本村に於ては明治二十二年五月十日村長並びに助役選挙の為、初村会を開会、出席議員は十二名、議長は郡長の指名で清水嘉兵衛が勤めた。選挙の結果森津幸右衛門が初代村長に当選、次で助役選挙の結果、小林俊治が当選した。明治二十二年六月十日村会を開き、収入役及び書記を選任、収入役に五津合の福井三左衛門が指名された。尚村会の際の議長は村長森津幸右衛門がこれに当つた。
明治二十二年六月一十九日付で何鹿郡元八津合村外三ケ村連合戸長森津幸右衛門より中上林村長森津幸右衛門(連合戸長と同一人)に報告した二十一年度連合戸長役場経費に関する報告書によれば、一年間の役場経費総額は九十五円八十四銭八厘となっている。 |
昭和28年の台風13号で大きな被害があった。
○台風十三号
◇災害の状況
二十四日来より降りつゞいた雨は二十五日に至り増々雨量を加え、午后に入るや台風を伴ひ、暴威を京都府一円に振ひ近畿各県に亘り被害各地に甚だしく、本村の被害も又未曾有の惨状を呈した。山林地帯には山津軽を起し、道路は寸断され、河川も堤防決壊、洪水は家屋を流失し損壊、埋没、浸水し、中心部穀倉地帯の耕地は殆んど喪失し、収穫を目前にした黄金の波は一瞬にして泥土と石河原と化したのである。
(『中上林村誌』) |
台風十三号来襲
昭和二十八年九月二十三日、年前八時から正午過ぎまで降った雨はすでに土中飽和状態にあった。つまり大地はすでに雨を吸収できないまでに水をふくんでいた。引きつづき二十四日の降雨により河川は増水しはじめ、二十五日の朝来台風が近づくとともに、風をまじえた雨はいよいよ強く、午前十時由良川は綾部大橋で危険水位 (二・五メートル)に達し、正午には同橋下流の紫水園付近に浸水しはじめた。そのころ福知山-綾部間は電柱が倒れて送電線が切れ、午後二時半には市内の国鉄山家-綾部間、綾部-梅迫間は不通となり、各地とも交通ならびに電灯線は寸断され、風速は二〇メートルに達し歩行困難となった。雨は益々はげしく刻々増水、雨量は遂に三五〇ミリに達し、午後八時ごろには暗黒の中に家屋が流れはじめ、被害は時がうつるとともに次第に増大した。
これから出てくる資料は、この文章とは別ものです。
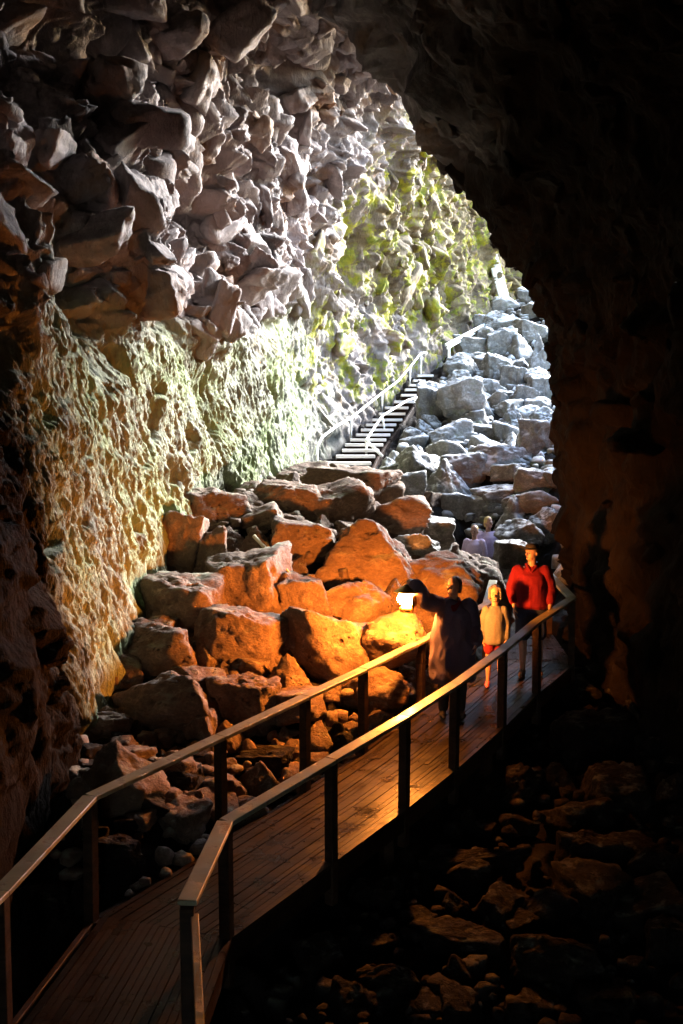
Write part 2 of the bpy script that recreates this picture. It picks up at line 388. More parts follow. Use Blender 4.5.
def build_walls():
    nS = len(ST_)
    tu = np.concatenate([np.linspace(0, 3, 50, False), np.linspace(3, 4, 60, False), np.linspace(4, 5, 90, False), np.linspace(5, 6, 190, False), np.linspace(6, 7, 240, False), np.linspace(7, 8, 220, False),
                         np.linspace(8, 9, 170, False), np.linspace(9, 10, 170, False), np.linspace(10, 11, 130, False), np.linspace(11, 12, 90, False), np.linspace(12, nS - 1, 70)])
    tv = np.concatenate([np.linspace(0, 1, 20, False), np.linspace(1, 6.2, 390, False), np.linspace(6.2, 9, 230)])
    G = np.einsum('us,vk,skc->uvc', bspl_w(nS, tu), bspl_w(10, tv), ST_)
    U, V = len(tu), len(tv)
    du = np.gradient(G, axis=0); dv = np.gradient(G, axis=1)
    N = np.cross(du, dv); N /= np.linalg.norm(N, axis=2)[..., None] + 1e-9
    mid = G.mean(axis=1, keepdims=True)
    if ((mid - G) * N).sum() < 0: N = -N                     # towards the axis of the passage
    p = G.reshape(-1, 3); nn = N.reshape(-1, 3)
    z = p[:, 2] - H; s = np.repeat(tu, V); v = np.tile(tv, U); y = p[:, 1]
    warp = np.stack([fbm(p * .7 + k * 31.7, 3) for k in range(3)], 1)
    # pale ropy lower band against the blocky upper wall
    f2_ = facet(p / .5 + 61, 1.3)[0]
    lim = 1.45 + .02 * (y - 10) + 1.0 * fbm(p * .35 + 3, 3) + sstep(20, 27, y) * 1.6
    drip = 1 - sstep(lim - 1.0, lim + 1.3, z + .35 * f2_)
    drip *= sstep(5.2, 3.2, v) if False else (1 - sstep(3.6, 5.4, v))
    drip *= sstep(8.6, 10.5, y)
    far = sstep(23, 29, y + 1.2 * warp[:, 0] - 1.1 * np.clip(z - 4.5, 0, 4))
    f1, c1 = facet(p / .92 + warp * .2, 1.7, .24)
    f2, c2 = facet(p / .40 + warp * .25 + 5, 1.6, .12)
    f3, c3 = facet(p / .17 + warp * .3 + 9, 1.5, .3)
    crag = .34 * f1 + .15 * f2 + .07 * f3 + .035 * fbm(p * 6, 4, .75) + .18 * facet(p / 1.9 + warp * .2 + 21, 1.2, .2)[0]
    crag += .02 * ridged(p * np.array([4, 4, 1.6]) + warp * .8, 3)
    q = np.stack([p[:, 0] * 9.5 + p[:, 1] * 3 + 1.6 * z, p[:, 1] * 9.5 - p[:, 0] * 3 + 1.2 * z, z * 1.7], 1) + warp * .6
    rope = .052 * fbm(q, 4, .75) + .022 * ridged(q * np.array([1.6, 1.6, 1.2]) + 4, 2) + .17 * fbm(p * .6 + 2, 3) + .02 * f2 + .018 * f3
    pock = fbm(p * np.array([1.3, 1.3, 1.0]) + 40, 3)
    rope -= .22 * sstep(.32, .62, pock)
    ff, cf = facet(p * np.array([.62, .62, .42]) + warp * .3 + 2, .8)
    wallf = .55 * ff - .22 * np.exp(-cf * 10) + .10 * f2 + .06 * f3 + .08 * ridged(p * np.array([2.2, 2.2, .8]) + warp * .6, 3) + .18 * fbm(p * .6, 3)
    d = crag * (1 - drip) + rope * drip
    d = d * (1 - far * .75) + wallf * far * .75
    d *= 1 - .45 * sstep(5.9, 6.8, v)
    fw = p[:, 1] * CT - z * ST; up_ = p[:, 1] * ST + z * CT; ok = (p[:, 1] > 6) & (v < 6.2)
    fw = np.where(ok, fw, 1e9); PX = 341.5 + F * p[:, 0] / fw; PY = 512 - F * up_ / fw
    def lump(px, py, r, h):
        near = np.where(ok & ((PX - px) ** 2 + (PY - py) ** 2 < 16))[0]
        if not len(near): return 0
        c = p[near[np.argmin(y[near])]]; e = ((p - c) ** 2).sum(1) / (r * r) * (1 + .5 * warp[:, 1])
        return h * np.exp(-np.clip(e, 0, 50) ** 1.5)
    for a in LUMPS: d = d + lump(*a)
    d *= sstep(-7.6, -5.5, y) * (1 - .7 * (1 - sstep(8.8, 10.0, y)) * sstep(6.8, 6.0, v))
    p2 = p + nn * d[:, None]
    # skylight: where the roof has fallen in
    hole_lo = 5.75 + .25 * fbm(p * .35 + 80, 2); hole_hi = 8.1 + .25 * fbm(p * .35 + 90, 2)
    su = np.repeat(tu, V)
    inh = (su > np.where(v > 6.35, 8.15, 8.9) + .2 * fbm(p * .3 + 60, 2)) & (v > hole_lo) & (v < hole_hi)
    inh = inh.reshape(U, V)
    idx = np.arange(U * V).reshape(U, V)
    q4 = np.stack([idx[:-1, :-1], idx[1:, :-1], idx[1:, 1:], idx[:-1, 1:]], -1)
    keep = ~(inh[:-1, :-1] | inh[1:, 1:])
    moss = np.clip(sstep(23.5, 27, y - .9 * np.clip(z - 4.5, 0, 4)) * sstep(47, 42, y) * sstep(-.2, 1.6, z) + .5 * sstep(16, 24, y) * drip * sstep(.5, 2, z), 0, 1)
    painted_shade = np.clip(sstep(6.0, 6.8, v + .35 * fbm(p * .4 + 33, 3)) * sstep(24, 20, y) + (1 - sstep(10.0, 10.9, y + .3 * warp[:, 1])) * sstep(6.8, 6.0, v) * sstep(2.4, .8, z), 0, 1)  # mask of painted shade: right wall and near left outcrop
    A = [drip * (1 - far), moss, far * (1 - drip * .6), painted_shade]
    # broken blocks still stuck in the wall and the roof
    r = np.random.RandomState(8); VV, TT, AA = [p2], [], [np.stack(A, 1)]; off = len(p2)
    base = [rock_co(500 + k, ('flat', 'pointed', 'blocky', 'flat')[k % 4], 3) for k in range(28)]; big = [rock_co(540 + k, ('flat', 'pointed', 'blocky', 'flat')[k % 4], 4) for k in range(20)]
    gone = inh.ravel()
    def stick(n, pick, s0, s1, out0, out1):
        nonlocal off
        ids = np.where(pick & ~gone)[0]
        # even over the surface: weight by cell area
        ar = (np.linalg.norm(du, axis=2) * np.linalg.norm(dv, axis=2)).ravel()[ids]; ids = r.choice(ids, n, p=ar / ar.sum())
        for i in ids:
            sz = s0 + (s1 - s0) * r.rand() ** 2.0; c, f = base[r.randint(28)] if sz < .3 else big[r.randint(20)]
            R = np.linalg.qr(r.normal(size=(3, 3)))[0]
            sc = sz * np.array([1, r.uniform(.4, .85), r.uniform(.22, .6)])
            VV.append((c * sc) @ R.T + p2[i] + nn[i] * sz * r.uniform(out0, out1)); TT.append(f + off); off += len(c)
            AA.append(np.repeat([[A[0][i] * .5, A[1][i], A[2][i], A[3][i]]], len(c), 0))
    near_up = (y > 9.5) & (y < 25) & (v > 2.4) & (v < 6.1) & (drip < .4)
    stick(1000, near_up, .10, .72, -.28, .04)
    stick(240, (y > 8) & (y < 21) & (v > 6.1) & (v < 8.9), .15, .5, -.4, -.05)
    stick(260, (y > 24) & (y < 46) & (v > 1.2) & (v < 5.4) & (far > .4), .2, .9, -.4, -.08)
    co_ = np.concatenate(VV); AA = np.concatenate(AA)
    Q4 = q4[keep]; T3 = np.concatenate(TT)
    me = bpy.data.meshes.new('cave_wall'); nq, nt_ = len(Q4), len(T3)
    me.vertices.add(len(co_)); me.vertices.foreach_set('co', co_.astype(np.float32).ravel())
    me.loops.add(nq * 4 + nt_ * 3); me.loops.foreach_set('vertex_index', np.concatenate([Q4.ravel(), T3.ravel()]).astype(np.int32))
    me.polygons.add(nq + nt_); me.polygons.foreach_set('loop_start', np.concatenate([np.arange(nq) * 4, nq * 4 + np.arange(nt_) * 3]).astype(np.int32))
    me.polygons.foreach_set('loop_total', np.concatenate([np.full(nq, 4), np.full(nt_, 3)]).astype(np.int32)); me.update(calc_edges=True)
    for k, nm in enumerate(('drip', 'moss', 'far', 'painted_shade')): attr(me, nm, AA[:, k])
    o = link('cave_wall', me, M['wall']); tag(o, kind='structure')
    return o
LUMPS = [  # where on the wall (as seen), radius, height towards the passage; negative is a hollow
    (205, 215, 1.0, -1.4), (175, 182, .7, -.8), (295, 95, 1.1, -1.4), (250, 62, .9, -1.0), (90, 265, .7, -.7), (112, 335, .6, -.5), (45, 70, 1.2, -1.2), (358, 262, 1.1, -1.4),
    (62, 175, .7, -.8), (212, 405, .6, -.35), (130, 140, .8, .5), (225, 25, .7, .6), (335, 150, .9, .6), (405, 125, .9, .6), (160, 60, .8, .4), (320, 265, .8, .5), (262, 300, .6, -.5), (455, 300, 1.2, -.8), (440, 225, 1.0, -.7), (175, 300, .6, -.45)]

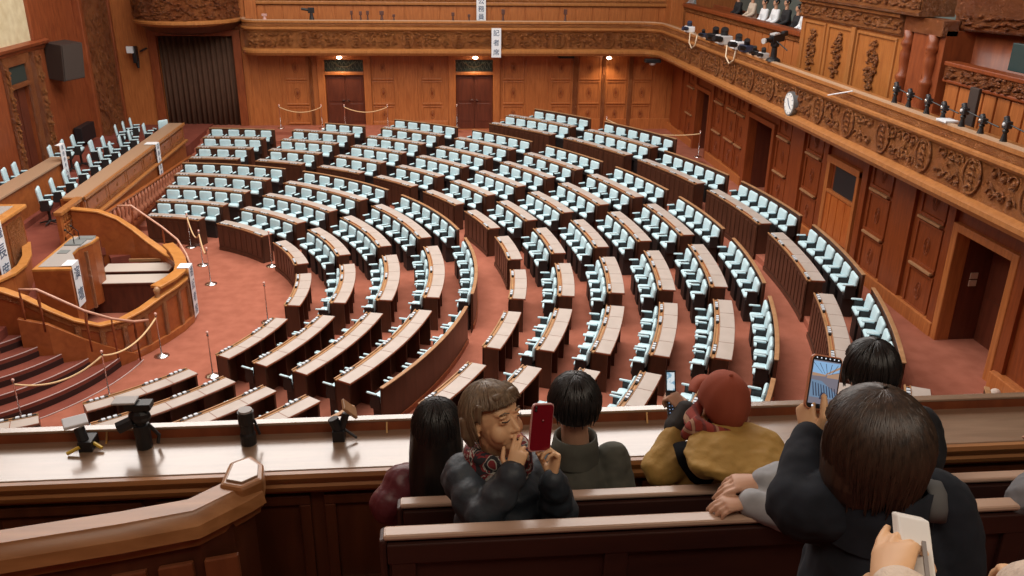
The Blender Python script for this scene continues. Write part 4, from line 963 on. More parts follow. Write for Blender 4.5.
q_ = post((6.4, 30.9, BACKZ), 'rope post behind the last screen near the far corner', 0.9); rope(farp[5], q_, 0.25, 'cream rope near the far right corner')
# ================================================================ PUBLIC GALLERY FRONT (foreground)
def V(px, py, depth):
    return EYE + (_F + _R*((px-512)/FPX) - _U*((py-288)/FPX))*depth
PYI, PYO, PZ = 3.17, 3.47, 5.82
par = thing('gallery_parapet', 'broad glossy wooden gallery parapet running across the picture', 'parapet', (0.5, 3.3, 5.0))
mb = MB(); mb.box(-3.5, 5.0, PYI-0.01, PYO, PZ-0.045, PZ); mb.build('shelf', W_PAR, par, bevel=0.006)
mb = MB(); mb.box(-3.5, 5.0, PYO-0.008, PYO+0.032, PZ-0.05, PZ+0.045); mb.build('outer_rail', W_RED, par, bevel=0.004)
mb = MB(); mb.box(-3.5, 5.0, PYO-0.012, PYO+0.036, PZ+0.045, PZ+0.058); mb.build('rail_cap', W_PAR, par, bevel=0.005)
mb = MB(); mb.sweep([(-3.5, PYI), (5.0, PYI)], [(-0.03, PZ-0.13), (-0.01, PZ-0.13), (0.0, PZ-0.11), (0.02, PZ-0.10), (0.03, PZ-0.075), (0.02, PZ-0.06), (0.035, PZ-0.045), (0.045, PZ-0.02), (0.035, PZ-0.003), (0.012, PZ-0.003), (0.012, PZ-0.05), (-0.03, PZ-0.05)]); autosmooth(mb.build('nosing', W_RAIL, par), 30)
mb = MB(); mb.box(-3.5, 5.0, PYI+0.05, PYO-0.02, 4.6, PZ-0.1)
for k in range(12):
    x = -3.4+k*0.72; 
    frame_panel(mb, x, x+0.66, 5.12, 5.66, lambda a, b, c, d, dd: mb.box(a, b, PYI+0.05-dd*0.8, PYI+0.06, c, d), 0.05, 0.03)
mb.build('panelling', W_GAL, par, bevel=0.006)
mb = MB(); mb.box(-3.5, 5.0, PYO-0.02, PYO+0.02, 4.6, PZ-0.04); mb.build('hall_side_panel', W_MID, par)
for px_ in (108, 387, 646, 838):
    p = back(px_, 438-px_*0.034, 'y', PYO); mb = MB(); mb.beam((p.x, PYO-0.035, PZ-0.005), (p.x, PYO+0.0, PZ+0.05), 0.008, 0.008); mb.build('bracket', BRASS, par)
# dividing hand rail on the left
hp = [(-4.2, 2.36), (-3.0, 2.46), (-2.2, 2.56), (-1.62, 2.655), (-1.2, 2.74), (-0.95, 2.81), (-0.85, 2.86), (-0.80, 2.98)]
hr = thing('gallery_handrail', 'thick wooden hand rail sweeping up to the parapet, lower left', 'handrail', (-1.6, 2.7, 5.0))
prof = [(-0.085, 5.80), (-0.105, 5.84), (-0.09, 5.885), (-0.05, 5.91), (-0.04, 5.925), (0.04, 5.925), (0.05, 5.91), (0.09, 5.885), (0.105, 5.84), (0.07, 5.81), (0.06, 5.775), (-0.06, 5.775)]
top = [(219, 487), (229, 464), (251, 456), (264, 465), (263, 481), (241, 491)]
tp3 = [back(px, py, 'z', 5.93) for px, py in top]
cen = sum(tp3, Vector())/6
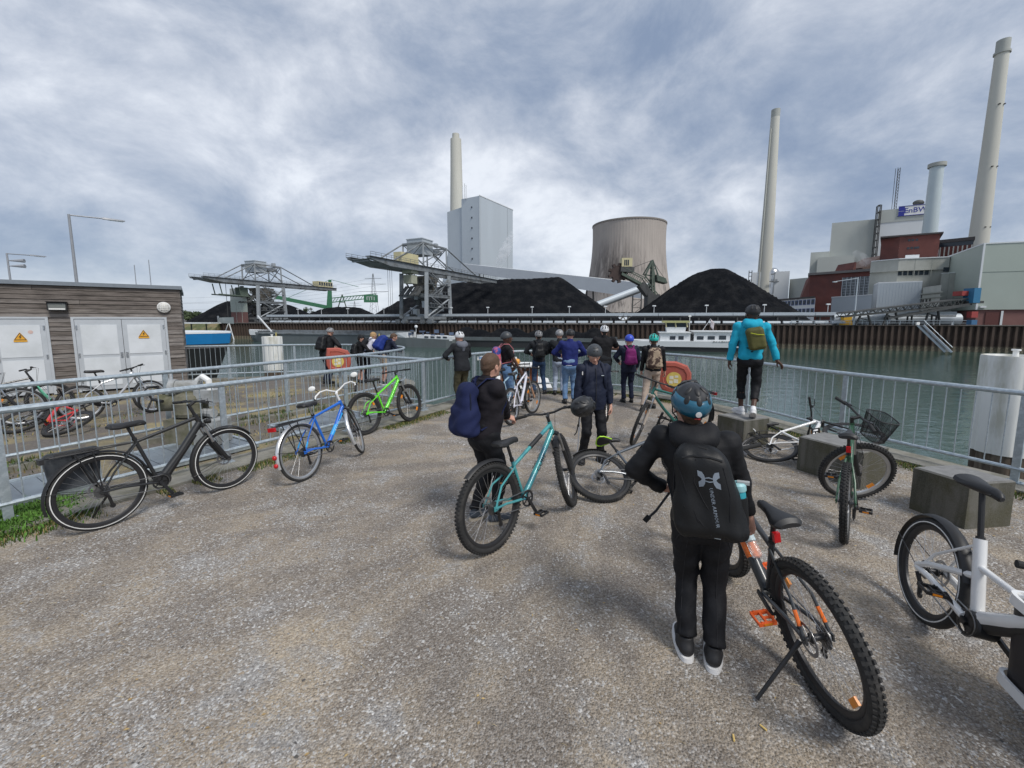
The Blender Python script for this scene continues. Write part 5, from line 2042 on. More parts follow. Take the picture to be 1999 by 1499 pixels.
m.beam(Q(-76,-7.4,-1.85),Q(-27,-7.4,-1.85),.3,1.0)
m.build('coaming',steel_g,root,smooth=False)
m=hull(MB(),-88.3,-82,-9,4.0,-2.9,-1.75,8,2,rise=.5)
m.build('bow_bulwark',ship_w,root,smooth=False)
m=MB().beam(Q(-79,-9,-2),Q(-84.5,-9,3.2),.35,.35)
m.build('mast',ship_w,root,smooth=False)
for s in (-72,-52,-35,-24):
 m=MB().bb(Q(s,-14.0,-4.4),Q(s+.35,-14.2,-2.0))
 m.build('draught_mark',mat('mark yellow',(0.55,0.47,0.18),0.6),root,smooth=False)
p=Q(-101,-6,0)
m=MB()
for dx,dy in ((-2.2,-1),(2,-1),(0,2)):
 m.rod((p.x,p.y,1.0),(p.x+dx,p.y+dy,Z_WATER),.16,6)
tag(m.build('mooring_tripod',ship_w),'thin white mooring tripod in the water left of the grey barge','mooring post')
root=thing('service_boat','small service boat with white bow wedge and low white deckhouse','boat',Q(-18,-19,Z_WATER))
m=hull(MB(),-29.5,-8,-20,2.4,Z_WATER-.3,-2.9,8,2,rise=.7)
m.build('hull',hull_g,root,smooth=False)
m=MB()
m.prism([Q(-29,-21.5,-2.5),Q(-24,-22.3,-1.4),Q(-21,-22.3,-1.3),Q(-21,-22.3,-2.8)],qn*4.6)
m.build('foredeck',ship_w,root,smooth=False)
m=MB().bb(Q(-19,-22.2,-2.9),Q(-9,-18.2,-1.7))
m=MB().beam(Q(-18.2,-20,-2.45),Q(-8.5,-20,-2.75),4.4,1.1)
m.build('deckhouse',ship_w,root,smooth=False)
for k in range(4):
 MB().beam(Q(-16+k*1.7,-22.25,-2.35),Q(-14.9+k*1.7,-22.25,-2.4),.06,.4).build('window',glass_d,root,smooth=False)
m=MB()
r3=random.Random(5)
for k in range(12):
 s=r3.uniform(-21,-10)
 m.box(Q(s,-20+r3.uniform(-1.5,1.5),-1.3+r3.uniform(-.6,.5)),(r3.uniform(.2,1.2),r3.uniform(.2,.8),r3.uniform(.2,.9)))
m.build('deck_gear',mat('deck gear blue',(0.07,0.10,0.16),0.6,0,.3,.5),root,smooth=False)
m=MB().ell(Q(-19.6,-20,.15),(.42,.42,.42),12,8)
m.rod(Q(-19.6,-20,-1.3),Q(-19.6,-20,0),.07,5)
m.build('radar_dome',ship_w,root)
root=thing('motor_vessel','long cargo motor ship heaped with coal, white cabin and yellow topped wheelhouse aft','ship',Q(20,-8,Z_WATER))
m=hull(MB(),-24,60,-12,4.8,Z_WATER-.4,-3.0,10,4,rise=.8)
m.build('hull',hull_k,root,smooth=False)
m=MB().beam(Q(-14,-16.9,-2.85),Q(30,-16.9,-2.85),.25,.9)
m.beam(Q(-14,-7.1,-2.85),Q(30,-7.1,-2.85),.25,.9)
m.build('coaming',hull_g,root,smooth=False)
nx,ny=60,14
V=[]
for j in range(ny):
 for i in range(nx):
  s,o_=-15+44*i/(nx-1),-16.7+9.4*j/(ny-1)
  t=math.sin(PI*j/(ny-1))*min(1,i/4,(nx-1-i)/4)
  z=-2.8+t*(2.1+.5*math.sin(s*.55)+.35*math.sin(s*1.3+1))+random.uniform(-.08,.08)
  V.append(Q(s,o_,z))
m=MB().add(V,[(j*nx+i,j*nx+i+1,(j+1)*nx+i+1,(j+1)*nx+i) for j in range(ny-1) for i in range(nx-1)])
m.build('coal_cargo',coal_m,root)
m=MB()
m.hexa([Q(32,-17.1,-4.0),Q(58,-17.1,-4.0),Q(58,-6.9,-4.0),Q(32,-6.9,-4.0)],[Q(26,-17.2,-2.95),Q(60,-17.2,-2.6),Q(60,-6.8,-2.6),Q(26,-6.8,-2.95)])
m.build('white_bulwark',ship_w,root,smooth=False)
def vz(u,v):
 f_=Face(1290,650,(Q(32,-16).y),1440,650,1)
 return f_
def on_ship(u,off):
 r_=ray(u,650)
 A_=np.array([[r_.x,-qd.x],[r_.y,-qd.y]])
 o_=Q0+qn*off
 t,s=np.linalg.solve(A_,np.array([o_.x,o_.y]))
 return float(s),float(t)
def sz(u,v,off):
 s,_=on_ship(u,off)
 p=Q(s,off,0)
 return s,PY(u,v,p.y).z
OFF=-16.0
sA,zr=sz(1289,650,OFF)
sB,_=sz(1348,650,OFF)
_,zdk=sz(1320,668,OFF)
m=MB().hexa([Q(sA,OFF,-3),Q(sB,OFF,-3),Q(sB,OFF+7,-3),Q(sA,OFF+7,-3)],[Q(sA,OFF,zr),Q(sB,OFF,zr),Q(sB,OFF+7,zr),Q(sA,OFF+7,zr)])
m.build('fore_cabin',ship_w,root,smooth=False)
sC,zr2=sz(1355,648,OFF)
sD,_=sz(1463,644,OFF)
m=MB().hexa([Q(sC,OFF,-3),Q(sD,OFF,-3),Q(sD,OFF+7,-3),Q(sC,OFF+7,-3)],[Q(sC,OFF,zr2),Q(sD,OFF,zr2),Q(sD,OFF+7,zr2),Q(sC,OFF+7,zr2)])
m.build('aft_cabin',ship_w,root,smooth=False)
m=MB().hexa([Q(sC-.3,OFF-.4,zr2+.01),Q(sD+.4,OFF-.4,zr2+.01),Q(sD+.4,OFF+7.4,zr2+.01),Q(sC-.3,OFF+7.4,zr2+.01)],
 [Q(sC-.3,OFF-.4,zr2+.2),Q(sD+.4,OFF-.4,zr2+.2),Q(sD+.4,OFF+7.4,zr2+.2),Q(sC-.3,OFF+7.4,zr2+.2)])
m.hexa([Q(sA-.3,OFF-.4,zr+.01),Q(sB+.1,OFF-.4,zr+.01),Q(sB+.1,OFF+7.4,zr+.01),Q(sA-.3,OFF+7.4,zr+.01)], [Q(sA-.3,OFF-.4,zr+.2),Q(sB+.1,OFF-.4,zr+.2),Q(sB+.1,OFF+7.4,zr+.2),Q(sA-.3,OFF+7.4,zr+.2)])
m.build('cabin_roof',ship_w,root,smooth=False)
m=MB().hexa([Q(sB+.02,OFF+.5,-3),Q(sC-.02,OFF+.5,-3),Q(sC-.02,OFF+6,-3),Q(sB+.02,OFF+6,-3)],[Q(sB+.02,OFF+.5,zr-.3),Q(sC-.02,OFF+.5,zr-.3),Q(sC-.02,OFF+6,zr-.3),Q(sB+.02,OFF+6,zr-.3)])
m.build('doorway',hull_k,root,smooth=False)
for (u0,u1,v0,v1) in ((1308,1319,656,663),(1325,1335,656,663),(1361,1374,656,663),(1382,1396,656,663),(1404,1418,655,663),(1426,1440,655,663),(1447,1458,655,663)):
 s0,z1=sz(u0,v0,OFF)
 s1,z0=sz(u1,v1,OFF)
 m=MB().hexa([Q(s0,OFF-.05,z0),Q(s1,OFF-.05,z0),Q(s1,OFF,z0),Q(s0,OFF,z0)],[Q(s0,OFF-.05,z1),Q(s1,OFF-.05,z1),Q(s1,OFF,z1),Q(s0,OFF,z1)])
 m.build('window',glass_d,root,smooth=False)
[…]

特に由良川の支流上林川流域は、二十四、二十五の両日に降雨量五〇〇ミリを記録、特に二十五日夕方にかけては時間雨量四〇~四五ミリという滝のような大雨が数時間降りつづき、上林谷に未曽有の大惨害をもたらした。奥上林の田ノ谷部落では避難先の家が山崩れにあい一九名の尊い命が一瞬のうちに生き埋めにあうという痛ましい事故が発生した。また、二〇〇か所以上の山崩れがおこり、堤防はいたるところで決壊し、上林川沿岸平野いっぱいに氾濫した水が湖のようになり、厚さ二メートルもの砂礫と泥土、流木が堆積するに至ったのである。